Without knowing more about the shape of f, you can't make any guarantees about whether time is polynomial or not (or even have any idea of how to hit a spot that meets the constraint). After all, if f_1 = (x^2 + y^2 - 1) and f_2 = (1 - x^2 - y^2) and the constraints are f_1 < 0 and f_2 < 0, you can't satisfy this at all (and without access to the analytic form of the functions, you could never know for sure).
Given the information in your message, I'm not sure it can be done at all...
Consider:
numbers = {1....100}
m = 1 (keep it simple)
F1 = Average
L1 = 10
U1 = 50
Now, how many subset of {1...100} can you come up with that produces an average between 10 & 50?
This looks like a very hard problem. For the simplest case with linear functions you could take a look at linear programming.
Given an array of items, each of which has a value and cost, what's the best algorithm determine the items required to reach a minimum value at the minimum cost? eg:
Item: Value -> Cost
-------------------
A 20 -> 11
B 7 -> 5
C 1 -> 2
MinValue = 30
naive solution: A + B + C + C + C. Value: 30, Cost 22
best option: A + B + B. Value: 34, Cost 21
Note that the overall value:cost ratio at the end is irrelevant (A + A would give you the best value for money, but A + B + B is a cheaper option which hits the minimum value).
This is the knapsack problem. (That is, the decision version of this problem is the same as the decision version of the knapsack problem, although the optimization version of the knapsack problem is usually stated differently.) It is NP-hard (which means no algorithm is known that is polynomial in the "size" -- number of bits -- in the input). But if your numbers are small (the largest "value" in the input, say; the costs don't matter), then there is a simple dynamic programming solution.
Let best[v] be the minimum cost to get a value of (exactly) v. Then you can calculate the values best[] for all v, by (initializing all best[v] to infinity and):
best[0] = 0
best[v] = min_(items i){cost[i] + best[v-value[i]]}
Then look at best[v] for values upto the minimum you want plus the largest value; the smallest of those will give you the cost.
If you want the actual items (and not just the minimum cost), you can either maintain some extra data, or just look through the array of best[]s and infer from it.
This problem is known as integer linear programming. It's NP-hard.
However, for small problems like your example, it's trivial to make a quick few lines of code to simply brute force all the low combinations of purchase choices.
NP-harddoesn't mean impossible or even expensive, it means your problem becomes rapidly slower to solve with larger scale problems. In your case with just three items, you can solve this in mere microseconds.
For the exact question of what's the best algorithm in general.. there are entire textbooks on it. A good start is good old Wikipedia.
Edit This answer is redacted on account of being factually incorrect. Following the advice in this will only cause you harm.

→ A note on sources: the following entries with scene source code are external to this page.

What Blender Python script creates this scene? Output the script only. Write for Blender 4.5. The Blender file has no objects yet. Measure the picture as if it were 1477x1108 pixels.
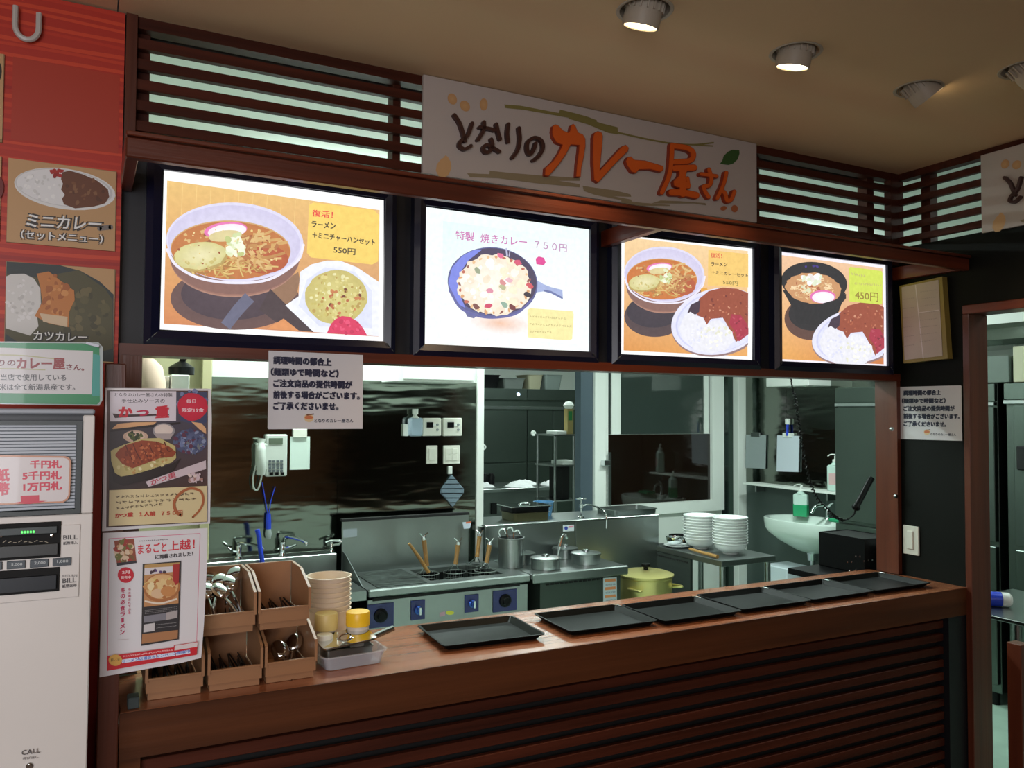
import bpy, bmesh, math, random
import numpy as np
from mathutils import Vector, Matrix
from mathutils.geometry import tessellate_polygon

PI = math.pi
SC = bpy.context.scene
COL = SC.collection

# ------------------------------------------------------------------ camera
W, H, F = 1477.0, 1108.0, 1178.9
YAW, PITCH, ROLL = [math.radians(v) for v in (27.472, 1.966, 0.329)]
fw = Vector((math.sin(YAW)*math.cos(PITCH), math.cos(YAW)*math.cos(PITCH), math.sin(PITCH)))
rt = Vector((math.cos(YAW), -math.sin(YAW), 0)); up = rt.cross(fw)
cr, sr = math.cos(ROLL), math.sin(ROLL)
rt, up = cr*rt + sr*up, -sr*rt + cr*up
CAM = Vector((0, 0, 1.55))
cam_d = bpy.data.cameras.new('camera'); cam_o = bpy.data.objects.new('camera', cam_d)
cam_o.matrix_world = Matrix(((rt.x, up.x, -fw.x, CAM.x), (rt.y, up.y, -fw.y, CAM.y), (rt.z, up.z, -fw.z, CAM.z), (0, 0, 0, 1)))
cam_d.sensor_fit = 'HORIZONTAL'; cam_d.sensor_width = 36; cam_d.lens = F/W*36
cam_d.clip_start = 0.02
COL.objects.link(cam_o); SC.camera = cam_o

# ------------------------------------------------------------------ exposure, world, room lights
SC.view_settings.view_transform = 'Standard'; SC.view_settings.look = 'None'
SC.view_settings.exposure = 0.0; SC.view_settings.gamma = 1.0
SC.view_settings.use_curve_mapping = False
wd = bpy.data.worlds.new('world'); SC.world = wd; wd.use_nodes = True
wd.node_tree.nodes['Background'].inputs[0].default_value = (0.8, 0.85, 1.0, 1)
wd.node_tree.nodes['Background'].inputs[1].default_value = 0.02
SC.cycles.use_denoising = True
SC.cycles.max_bounces = 8
SC.cycles.sample_clamp_indirect = 4.0

def area_light(name, loc, size, sy, power, col, rot=(0, 0, 0)):
    l = bpy.data.lights.new(name, 'AREA'); l.shape = 'RECTANGLE'; l.size = size; l.size_y = sy
    l.energy = power; l.color = col
    o = bpy.data.objects.new(name, l); o.location = loc; o.rotation_euler = rot; COL.objects.link(o)
    return o
def spot_light(name, loc, tgt, power, col, ang=60, blend=0.6, rad=0.03):
    l = bpy.data.lights.new(name, 'SPOT'); l.energy = power; l.color = col
    l.spot_size = math.radians(ang); l.spot_blend = blend; l.shadow_soft_size = rad
    o = bpy.data.objects.new(name, l); o.location = loc
    o.rotation_euler = (Vector(tgt)-Vector(loc)).to_track_quat('-Z', 'Y').to_euler(); COL.objects.link(o)
    return o
COOL = (0.85, 1.0, 0.965)
WARM = (1.0, 0.72, 0.42)
# kitchen fluorescent fixtures hang at the kitchen ceiling (built below)
KITCHEN_TUBES = [(0.92, 3.50, 22), (1.62, 3.50, 20), (2.42, 3.50, 16), (3.75, 3.45, 24), (3.9, 1.6, 8), (3.9, 6.4, 26)]
for kx, ky, kp in KITCHEN_TUBES:
    area_light('kitchen_tube_light', (kx, ky, 2.455), 0.6 if ky < 6 else 1.2, 0.12, kp, COOL)
    area_light('kitchen_tube_light', (kx, ky, 2.535), 0.6 if ky < 6 else 1.2, 0.12, kp*.30, COOL, (math.pi, 0, 0))
# warm ceiling spots of the dining side
SPOTS = [((1.18, 1.583), (1.12, 2.12, 0.9)), ((1.68, 1.580), (1.66, 1.98, 0.9)),
         ((2.19, 1.584), (2.9, 1.25, 1.55)), ((2.33, 1.351), (2.95, 0.9, 1.6))]
for (sx, sy), tg in SPOTS:
    d = (Vector(tg) - Vector((sx, sy, 2.50))).normalized()
    spot_light('ceiling_spot_light', Vector((sx, sy, 2.475)) + d*0.06, tg, 17.0, WARM, 80, 0.8, 0.025)
# daylight and hall lighting behind the camera, plus an added rear fill
wl = area_light('hall_window_light', (-1.2, -1.4, 1.6), 1.8, 1.4, 29, (0.94, 0.95, 1.0), (math.radians(82), 0, math.radians(-8)))
wl.data.spread = math.radians(120)
area_light('hall_ceiling_light', (-0.9, 0.2, 2.45), 0.6, 0.6, 8, (1.0, 0.92, 0.84))
area_light('hall_rear_fill', (0.6, -2.0, 2.45), 1.2, 0.6, 26, (1.0, 0.9, 0.8))  # added lamp, brightens the rear hall that the steel wall mirrors

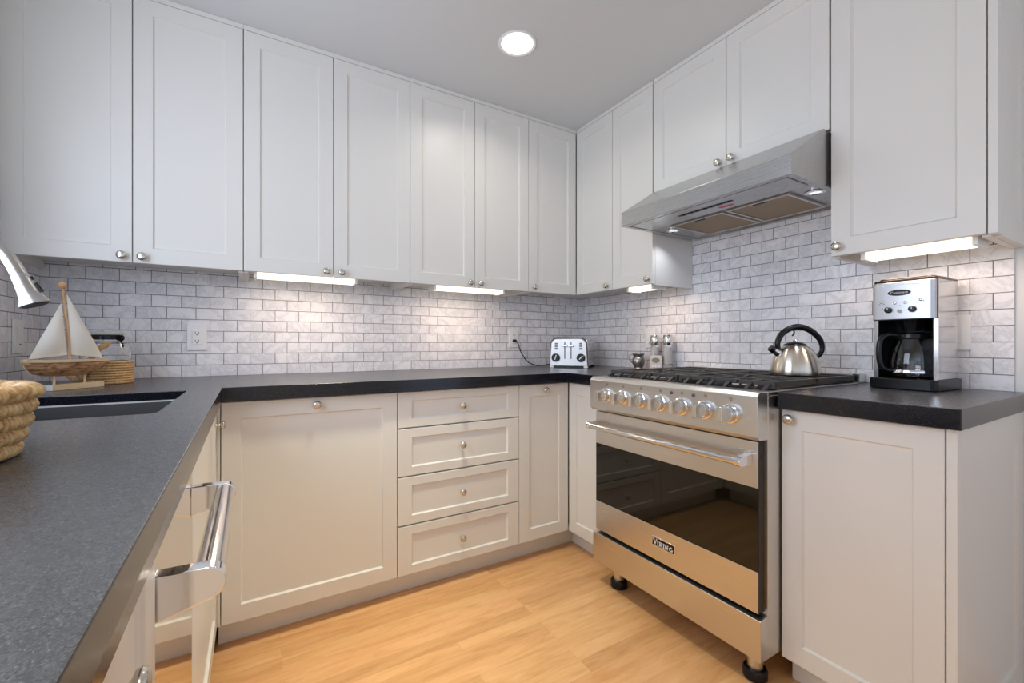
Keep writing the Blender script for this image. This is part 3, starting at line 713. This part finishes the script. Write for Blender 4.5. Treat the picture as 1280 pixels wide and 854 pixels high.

This is not actually the knapsack problem, because it assumes that you cannot pack more items than there is space for in some container. In you case you want to find the cheapest combination that will fill up the space, allowing for the fact that overflow may occur.
My solution, which I don't know is the optimal but it should be pretty close, would be to compute for each item the cost benefit ratio, find the item with the highest cost benefit and fill the structure with this item until there isn't space for one more item. Then I would test to see if there was a combination with any of the other available items that could fill the available slot for less that the cost of one of the cheapest items and then if such a solution exist, use that combination otherwise use one more of the cheapest items.
Amenddum This may actually also be NP-complete, but I am not sure yet. Anyway for all practical purposes this variation should be much faster than the naive solution.